We've done away with the expectations of supporting the parents and any suggestion of "I have to give a percentage of my wages directly to them, just because they decided they wanted to live on Easy Street and have kids to take care of them" is going to be resented. Besides, this is what we're doing currently with social security - you pay in, then in old age you get the benefits, but they come from the payments made by the younger workers. We don't have enough younger workers and there's already a lot of resentment about "Boomer voters going to vote in elections so they get a bigger slice of the pie".

Maybe I hate my parents, don't want to pay them back, so I deliberately fail at life in order that the "future tax revenue" is as small as possible. What are they gonna do, have a late-late-late term abortion?

I don't expect people are going to stop caring about their own life.

Also, he suggests that the asset can be sold and transferred, have financial derivatives made, etc.
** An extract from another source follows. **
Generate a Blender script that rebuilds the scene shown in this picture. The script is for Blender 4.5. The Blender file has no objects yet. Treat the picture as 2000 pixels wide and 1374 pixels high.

That's why I think it's foolish. You're packaging up someone's life as a bundle of "we can make PROFIT off this" and that's not how it works. Who wants to be an indentured servant, even to their parents? And the experience we've had with packaging up and selling on and that bundle gets sold on etc. should make us wary. "I owe my soul to the company store, 21st century version" - the vulture fund that bought my future tax earnings is sending me to the salt mines.

I've never found Hanson a compelling thinker, and the more of his batshit 'let's just imagine for a second that you gently rape a sleeping woman' thought experiments I hear about, the less impressed I am.

But you literally already have to pay the money, just to the government.